The irony in THE LOST CITY OF Z is that Percy Fawcett (Charlie Hunnam) was actually in search of a civilization when he plunged repeatedly into the jungles of Bolivia. Fawcett, a real-life figure whose quest is chronicled in the David Grann book that serves as the basis of the film, starts out as a British soldier with excellent training but no medals and no easy means of advancement. With a wife (Sienna Miller), a young son and another baby on the way, Fawcett very much wants promotion. When the Royal Geographic Society asks Fawcett to map the contested border between Brazil and Bolivia, this seems like a great opportunity.
Going through uncharted territory in what Fawcett calls “Amazonia” is perilous business. However, Fawcett finds fragments that convince him a civilization to rival any in Europe or Asia once stood in the jungle. He becomes obsessed with proving this, and mounts multiple expeditions to locate the place he pronounces as “Zed.”
While the Amazon region is famous for its natural dangers, most of the perils Fawcett faces come from humans: indigenous people who are violently hostile to outsiders, fellow explorers who eventually demonstrate they are not cut out for rough terrain and upper-class financiers back home who are extremely skeptical.
Fawcett’s exploits were reportedly a source of inspiration for Sir Arthur Conan Doyle’s novel THE LOST WORLD. Director/screenwriter James Gray’s dialogue and visual style both strongly play up the longing to make discoveries amidst lush vistas. This is a bit tricky for a modern audience, as unlike Fawcett, we’ve got plenty of things to compare to what he finds. However, whether Fawcett is right or wrong, and whether he’ll uncover anything that’s new to us, isn’t really the point here. THE LOST CITY OF Z really isn’t about the end result, it’s about Fawcett himself.
Gray’s script makes it clear that Fawcett is no aspiring conquistador. Indeed, the writing, while not hitting it too hard, suggests that Fawcett’s drive to prove that Amazonian natives made grand civilizations has to do with his own need to prove his own worth within the stifling class system of his own culture. The movie is, perhaps inadvertently, a little less respectful of the Amazonians than is Fawcett, presenting them as relatively exotic and unknowable, with some small exceptions.
Of course, Fawcett is quite capable of doing some stifling of his own, lashing out at his wife Nina when she asserts herself and says she’d like to go on an expedition with him. Fawcett’s ideas about gender roles make this impossible, but at least Nina is presented and played as someone with strong sentiments and desires of her own.
Hunnam has the passion to make us believe Fawcett’s dogged determination, the authority to make us believe he can command an expedition and the maturity to be convincing as someone who is capable of understanding his own mind.

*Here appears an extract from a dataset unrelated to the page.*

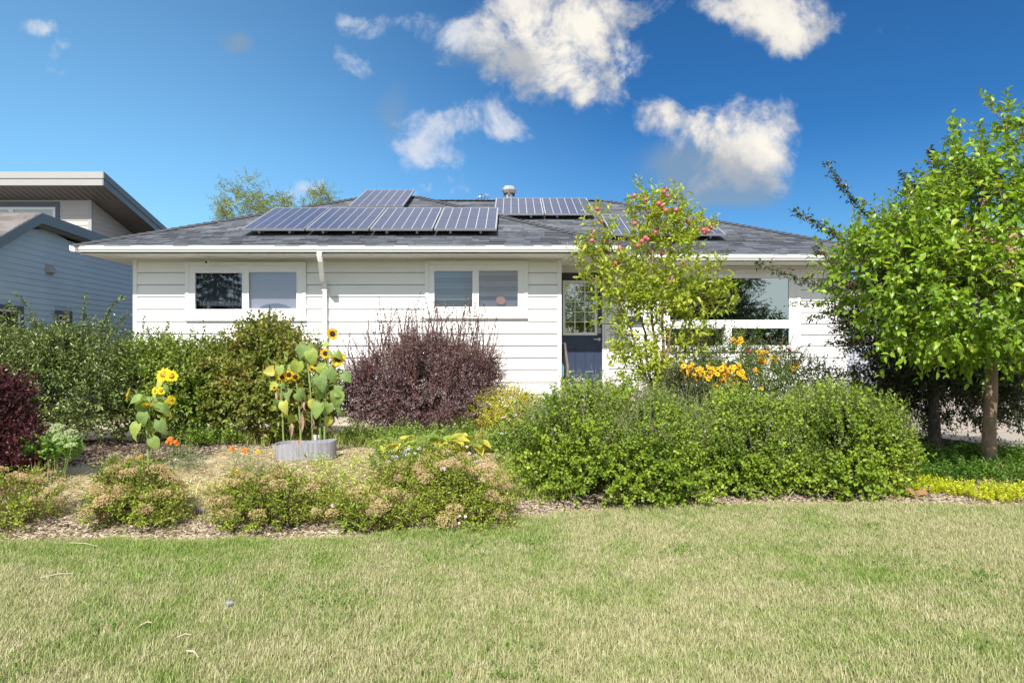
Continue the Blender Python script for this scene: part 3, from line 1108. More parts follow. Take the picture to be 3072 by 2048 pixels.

Miller is spirited and bright as his wife, Robert Pattinson provides quiet support as Fawcett’s trusted companion and Angus McFadyen is striking as a veteran of an Antarctic expedition.
Filmmaker Gray gives us a lush and foreboding jungle, but he’s less interested in what we find there than its impact on his hero. With Hunnam’s strong performance and the thoughtful script, we’re not seeing something no one has seen before, but it’s a mostly worthy trek all the same.